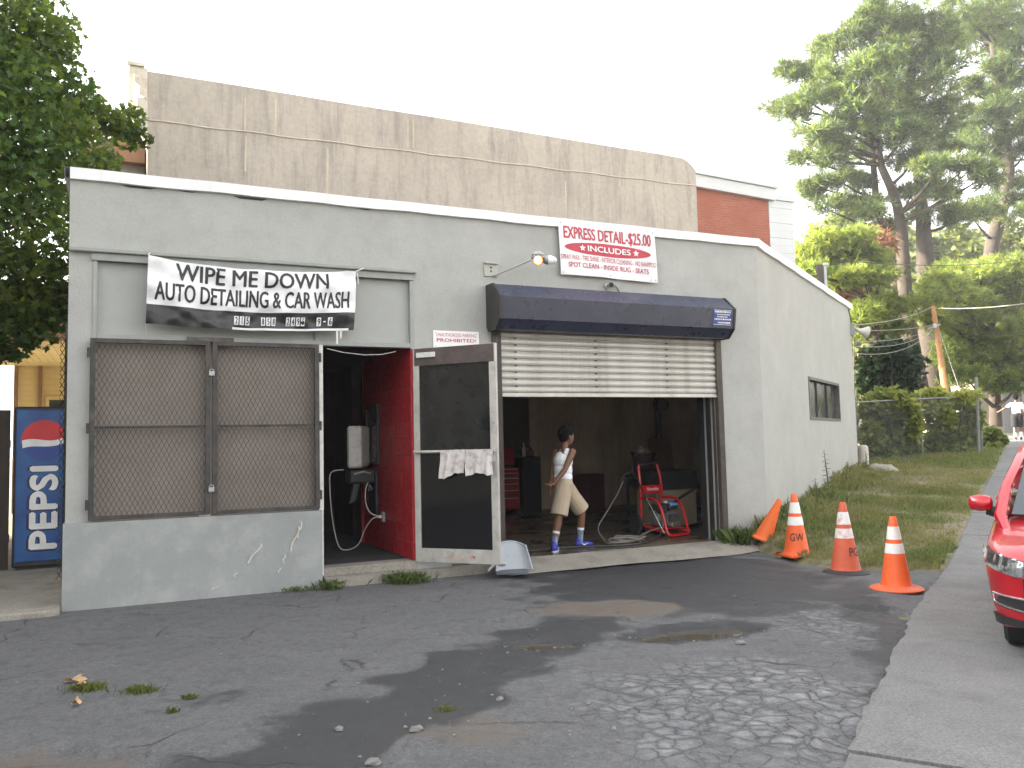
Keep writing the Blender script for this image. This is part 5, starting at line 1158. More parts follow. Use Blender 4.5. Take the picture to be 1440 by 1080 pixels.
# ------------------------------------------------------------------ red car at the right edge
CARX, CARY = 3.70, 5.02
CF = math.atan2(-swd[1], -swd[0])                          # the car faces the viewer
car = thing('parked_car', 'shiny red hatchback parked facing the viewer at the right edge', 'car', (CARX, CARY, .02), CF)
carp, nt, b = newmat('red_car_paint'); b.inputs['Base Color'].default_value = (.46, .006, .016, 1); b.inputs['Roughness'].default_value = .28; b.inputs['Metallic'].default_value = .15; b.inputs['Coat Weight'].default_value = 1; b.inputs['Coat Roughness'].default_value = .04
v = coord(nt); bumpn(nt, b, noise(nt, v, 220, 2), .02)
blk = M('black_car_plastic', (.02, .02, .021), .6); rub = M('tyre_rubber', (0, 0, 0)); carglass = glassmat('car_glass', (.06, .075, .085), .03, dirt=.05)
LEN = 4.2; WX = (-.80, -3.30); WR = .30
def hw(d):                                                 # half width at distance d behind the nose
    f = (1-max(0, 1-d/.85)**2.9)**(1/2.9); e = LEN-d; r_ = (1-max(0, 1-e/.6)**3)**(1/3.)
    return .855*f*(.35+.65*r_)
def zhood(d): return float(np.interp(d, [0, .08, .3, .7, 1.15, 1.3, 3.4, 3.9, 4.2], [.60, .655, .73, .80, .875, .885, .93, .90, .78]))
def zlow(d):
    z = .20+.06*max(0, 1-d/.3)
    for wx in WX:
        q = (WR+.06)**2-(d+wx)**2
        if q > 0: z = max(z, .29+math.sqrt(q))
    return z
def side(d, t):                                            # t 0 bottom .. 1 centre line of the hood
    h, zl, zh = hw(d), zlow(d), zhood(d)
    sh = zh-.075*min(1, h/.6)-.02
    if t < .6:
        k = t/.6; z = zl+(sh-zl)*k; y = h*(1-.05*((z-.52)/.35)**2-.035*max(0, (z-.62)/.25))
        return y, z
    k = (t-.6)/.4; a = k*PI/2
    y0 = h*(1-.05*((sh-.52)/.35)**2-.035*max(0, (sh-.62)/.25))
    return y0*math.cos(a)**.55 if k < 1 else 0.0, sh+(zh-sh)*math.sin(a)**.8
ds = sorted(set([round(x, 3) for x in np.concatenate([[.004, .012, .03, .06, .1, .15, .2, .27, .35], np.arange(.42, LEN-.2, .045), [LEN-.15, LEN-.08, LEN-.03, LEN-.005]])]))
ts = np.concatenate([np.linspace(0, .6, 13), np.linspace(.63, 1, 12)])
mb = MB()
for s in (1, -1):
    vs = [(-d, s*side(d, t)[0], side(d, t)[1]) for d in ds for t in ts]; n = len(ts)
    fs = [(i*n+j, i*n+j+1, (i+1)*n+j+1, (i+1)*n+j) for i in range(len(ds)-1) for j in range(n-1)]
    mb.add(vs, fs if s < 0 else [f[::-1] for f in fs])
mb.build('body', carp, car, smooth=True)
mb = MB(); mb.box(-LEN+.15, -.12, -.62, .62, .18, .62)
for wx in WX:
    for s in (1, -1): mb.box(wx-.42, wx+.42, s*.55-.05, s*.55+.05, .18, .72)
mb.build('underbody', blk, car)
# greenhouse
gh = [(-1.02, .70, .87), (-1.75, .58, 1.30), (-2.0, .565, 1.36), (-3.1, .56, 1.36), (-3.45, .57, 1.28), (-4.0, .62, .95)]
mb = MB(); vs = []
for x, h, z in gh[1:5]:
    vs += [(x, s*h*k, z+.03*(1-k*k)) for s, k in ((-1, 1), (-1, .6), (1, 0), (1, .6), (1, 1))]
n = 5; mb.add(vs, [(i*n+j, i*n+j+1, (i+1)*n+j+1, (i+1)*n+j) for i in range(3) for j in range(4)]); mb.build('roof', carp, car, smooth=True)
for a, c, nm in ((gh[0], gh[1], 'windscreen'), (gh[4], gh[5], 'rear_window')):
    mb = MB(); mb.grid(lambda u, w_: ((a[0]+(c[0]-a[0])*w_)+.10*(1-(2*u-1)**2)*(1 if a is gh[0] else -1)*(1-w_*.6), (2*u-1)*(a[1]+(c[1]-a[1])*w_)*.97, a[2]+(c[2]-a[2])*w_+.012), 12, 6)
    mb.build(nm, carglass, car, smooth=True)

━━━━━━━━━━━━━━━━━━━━

**REQUIRED WORK**
All of the lines above should be retyped precisely, apart from the pictures.

**FULL ANSWER**
Keep writing the Blender script for this image. This is part 5, starting at line 1158. More parts follow. Use Blender 4.5. Take the picture to be 1440 by 1080 pixels.
# ------------------------------------------------------------------ red car at the right edge
CARX, CARY = 3.70, 5.02
CF = math.atan2(-swd[1], -swd[0])                          # the car faces the viewer
car = thing('parked_car', 'shiny red hatchback parked facing the viewer at the right edge', 'car', (CARX, CARY, .02), CF)
carp, nt, b = newmat('red_car_paint'); b.inputs['Base Color'].default_value = (.46, .006, .016, 1); b.inputs['Roughness'].default_value = .28; b.inputs['Metallic'].default_value = .15; b.inputs['Coat Weight'].default_value = 1; b.inputs['Coat Roughness'].default_value = .04
v = coord(nt); bumpn(nt, b, noise(nt, v, 220, 2), .02)
blk = M('black_car_plastic', (.02, .02, .021), .6); rub = M('tyre_rubber', (0, 0, 0)); carglass = glassmat('car_glass', (.06, .075, .085), .03, dirt=.05)
LEN = 4.2; WX = (-.80, -3.30); WR = .30
def hw(d):                                                 # half width at distance d behind the nose
    f = (1-max(0, 1-d/.85)**2.9)**(1/2.9); e = LEN-d; r_ = (1-max(0, 1-e/.6)**3)**(1/3.)
    return .855*f*(.35+.65*r_)
def zhood(d): return float(np.interp(d, [0, .08, .3, .7, 1.15, 1.3, 3.4, 3.9, 4.2], [.60, .655, .73, .80, .875, .885, .93, .90, .78]))
def zlow(d):
    z = .20+.06*max(0, 1-d/.3)
    for wx in WX:
        q = (WR+.06)**2-(d+wx)**2
        if q > 0: z = max(z, .29+math.sqrt(q))
    return z
def side(d, t):                                            # t 0 bottom .. 1 centre line of the hood
    h, zl, zh = hw(d), zlow(d), zhood(d)
    sh = zh-.075*min(1, h/.6)-.02
    if t < .6:
        k = t/.6; z = zl+(sh-zl)*k; y = h*(1-.05*((z-.52)/.35)**2-.035*max(0, (z-.62)/.25))
        return y, z
    k = (t-.6)/.4; a = k*PI/2
    y0 = h*(1-.05*((sh-.52)/.35)**2-.035*max(0, (sh-.62)/.25))
    return y0*math.cos(a)**.55 if k < 1 else 0.0, sh+(zh-sh)*math.sin(a)**.8
ds = sorted(set([round(x, 3) for x in np.concatenate([[.004, .012, .03, .06, .1, .15, .2, .27, .35], np.arange(.42, LEN-.2, .045), [LEN-.15, LEN-.08, LEN-.03, LEN-.005]])]))
ts = np.concatenate([np.linspace(0, .6, 13), np.linspace(.63, 1, 12)])
mb = MB()
for s in (1, -1):
    vs = [(-d, s*side(d, t)[0], side(d, t)[1]) for d in ds for t in ts]; n = len(ts)
    fs = [(i*n+j, i*n+j+1, (i+1)*n+j+1, (i+1)*n+j) for i in range(len(ds)-1) for j in range(n-1)]
    mb.add(vs, fs if s < 0 else [f[::-1] for f in fs])
mb.build('body', carp, car, smooth=True)
mb = MB(); mb.box(-LEN+.15, -.12, -.62, .62, .18, .62)
for wx in WX:
    for s in (1, -1): mb.box(wx-.42, wx+.42, s*.55-.05, s*.55+.05, .18, .72)
mb.build('underbody', blk, car)
# greenhouse
gh = [(-1.02, .70, .87), (-1.75, .58, 1.30), (-2.0, .565, 1.36), (-3.1, .56, 1.36), (-3.45, .57, 1.28), (-4.0, .62, .95)]
mb = MB(); vs = []
for x, h, z in gh[1:5]:
    vs += [(x, s*h*k, z+.03*(1-k*k)) for s, k in ((-1, 1), (-1, .6), (1, 0), (1, .6), (1, 1))]
n = 5; mb.add(vs, [(i*n+j, i*n+j+1, (i+1)*n+j+1, (i+1)*n+j) for i in range(3) for j in range(4)]); mb.build('roof', carp, car, smooth=True)
for a, c, nm in ((gh[0], gh[1], 'windscreen'), (gh[4], gh[5], 'rear_window')):
    mb = MB(); mb.grid(lambda u, w_: ((a[0]+(c[0]-a[0])*w_)+.10*(1-(2*u-1)**2)*(1 if a is gh[0] else -1)*(1-w_*.6), (2*u-1)*(a[1]+(c[1]-a[1])*w_)*.97, a[2]+(c[2]-a[2])*w_+.012), 12, 6)
    mb.build(nm, carglass, car, smooth=True)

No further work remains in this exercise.